One of the other things some of the group will do is reaffirm the correctness of their basic methods. They’ve been failing, the story would go, because they haven’t been managing the project properly.
You’ll see a variation of that in comments former Nalcor board member and chair Cathy Bennett made in a conversation with Daly the day after Marshall was on Open Line. The problem with Muskrat Falls, according to Bennett, is that the Conservatives are not managing it properly. They are using the wrong method. Bennett’s answer is to redouble the efforts to get it right. She does not believe in doing the same things. Bennett wants to do more of the same things.
Bennett’s starting point was that the government cannot stop the project at all, ever, as Marshall suggested at one point. Muskrat Falls must go ahead, regardless. As costs go up, the provincial government must double its efforts to find ways to cut costs. She didn’t have any specific suggestions but you can imagine someone who thinks that more management will fix things might suggest cutting the cost of supplies - buying cheaper concrete maybe – or using half as many light bulbs in the stairwells. Maybe cheaper screws. That kind of thing.
Both of these arguments, that is the grandiose claims or the critique of past methods reflect not only cognitive dissonance but also the sort of fundamentally flawed thinking that drives megaprojects like this. We’ve seen lots of the same sorts of things early. Kathy Dunderdale, for example, used to argue that only the folks at Nalcor were smart enough to understand this project and to carry it forward. That’s a common fallacy that drive megaprojects.
Another cabinet minister – Derek Dalley – used the same claim recently when he talked about getting an outside expert to look over Nalcor’s shoulder. Can’t be done, says Dalley. Nalcor has already done all that and found all the experts. The smart people all back Muskrat Falls.
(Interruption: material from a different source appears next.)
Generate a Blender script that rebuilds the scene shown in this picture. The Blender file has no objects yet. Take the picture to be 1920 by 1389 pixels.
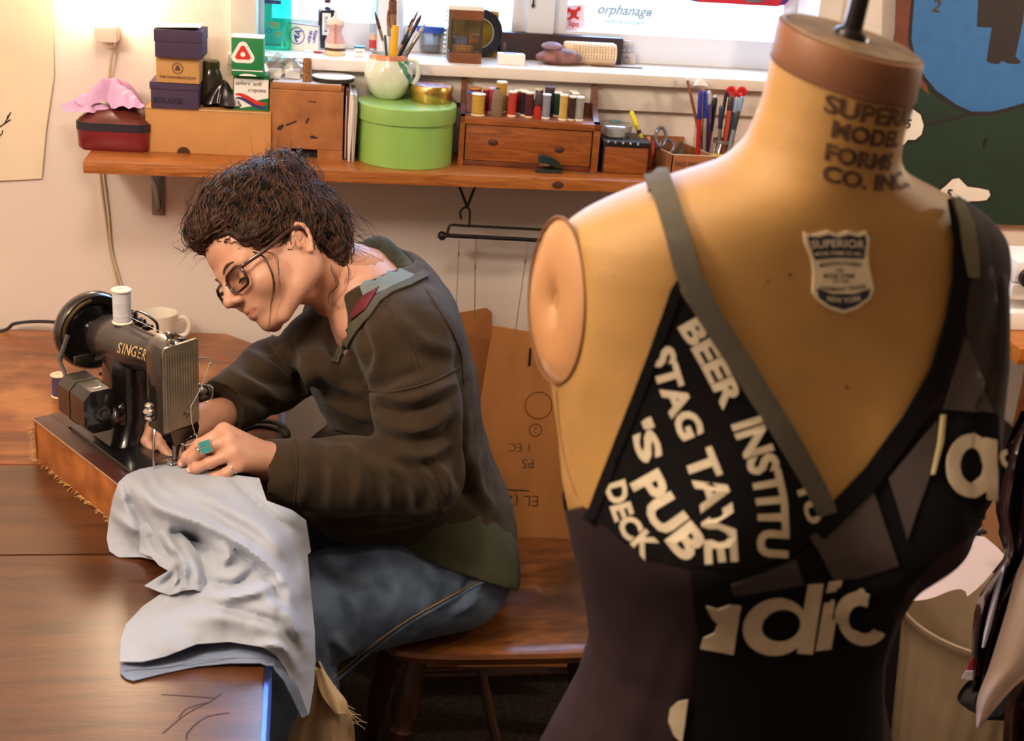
import bpy, bmesh, math, random
import numpy as np
from math import sin, cos, pi, radians, sqrt, atan2
from mathutils import Vector, Matrix
from mathutils.bvhtree import BVHTree

S = bpy.context.scene
COL = S.collection

# ------------------------------------------------------------------ camera, world, light, exposure
FPX, PITCH, ROLL, YAW, CAMH = 2500.0, radians(20.5), radians(4.2), radians(9.5), 1.66
_f = np.array([sin(YAW)*cos(PITCH), cos(YAW)*cos(PITCH), -sin(PITCH)])
_r0 = np.array([cos(YAW), -sin(YAW), 0.0])
_u0 = np.cross(_r0, _f)
CR = _r0*cos(ROLL) + _u0*sin(ROLL)
CU = _u0*cos(ROLL) - _r0*sin(ROLL)
CC = np.array([0, 0, CAMH])
cam_d = bpy.data.cameras.new('camera')
cam = bpy.data.objects.new('camera', cam_d); COL.objects.link(cam)
cam.matrix_world = Matrix(((CR[0], CU[0], -_f[0], CC[0]), (CR[1], CU[1], -_f[1], CC[1]),
                           (CR[2], CU[2], -_f[2], CC[2]), (0, 0, 0, 1)))
cam_d.sensor_fit = 'HORIZONTAL'; cam_d.sensor_width = 36.0
cam_d.lens = 36.0*FPX/1920.0
cam_d.clip_start = 0.05; cam_d.clip_end = 60
cam_d.dof.use_dof = True; cam_d.dof.focus_distance = 2.02; cam_d.dof.aperture_fstop = 7.0
S.camera = cam

world = bpy.data.worlds.new('sky'); S.world = world
world.use_nodes = True
world.node_tree.nodes['Background'].inputs[0].default_value = (0.78, 0.89, 1.0, 1)
world.node_tree.nodes['Background'].inputs[1].default_value = 2.6
S.view_settings.view_transform = 'Standard'; S.view_settings.look = 'None'
S.view_settings.exposure = 0.0; S.view_settings.gamma = 1.0
S.view_settings.use_curve_mapping = False
S.cycles.use_denoising = True
S.cycles.max_bounces = 8; S.cycles.diffuse_bounces = 4; S.cycles.glossy_bounces = 3
S.cycles.transmission_bounces = 6; S.cycles.transparent_max_bounces = 12
S.cycles.caustics_reflective = False; S.cycles.caustics_refractive = False
S.cycles.sample_clamp_indirect = 4.0

def lamp(name, kind, loc, power, color, size=0.1, size_y=None, aim=None, spread=None):
    d = bpy.data.lights.new(name, kind); d.energy = power; d.color = color
    if kind == 'AREA':
        d.size = size
        if size_y: d.shape = 'RECTANGLE'; d.size_y = size_y
        if spread: d.spread = spread
    else:
        d.shadow_soft_size = size
    o = bpy.data.objects.new(name, d); COL.objects.link(o); o.location = loc
    if aim is not None:
        o.rotation_euler = (Vector(aim) - Vector(loc)).to_track_quat('-Z', 'Y').to_euler()
    return o
WARM = (1.0, 0.83, 0.68)
lamp('ceiling_bulb', 'POINT', (-.15, 1.10, 2.30), 30, WARM, 0.12)
lamp('room_left_lamp', 'POINT', (-1.0, .88, 2.10), 70, WARM, 0.16)
lamp('desk_lamp_bulb', 'POINT', (1.75, 1.75, 1.75), 26, (1.0, 0.83, 0.66), 0.06)
wl = lamp('window_daylight', 'AREA', (0.45, 3.15, 1.85), 58, (0.50, 0.68, 1.0), 1.1, 1.0, aim=(0.45, 1.0, 1.1))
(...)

There’s a reason why people call this sort of thing a fallacy. It’s an unsound argument, a mistaken belief. Nalcor has huge problems with its management practices and there are experts who are ready to find the problems and point out how to fix them. The public utilities board found one such expert. Their interim report on the blackouts in January are an indictment of Nalcor’s management practices.
The only thing Nalcor supporters like Dalley can point to, incidentally, are reports done by contractors hired by Nalcor or the provincial government and set to work under conditions set by Nalcor. Genuinely independent reviews have been highly critical of the company’s arguments for the megaproject.
The fundamental problem with Muskrat Falls is that it was entirely a political project justified by arguments about its performance that were, as it fairly quickly became apparent, completely unfounded. In other words, Muskrat Falls never made sense. It could never do what its backers claimed, whether we are talking about the money it would make, the power it would generate, or even the cost of the whole thing.
That’s the fundamental contradiction that the project’s supporters are grappling with: it’s the impossible task from the psychological experiment. By the time people like Marshall and Bennett break through their delusions and admit the whole thing will never work, we will be so far along with construction that shutting the whole thing down won’t even be possible.
People who study psychology and decision-making will be shifting through the Muskrat Falls projects for decades to come in an effort to figure out how such an obviously ridiculous idea captured the minds of so many reasonable people.
Taxpayers, meanwhile, will be stuck with the bill.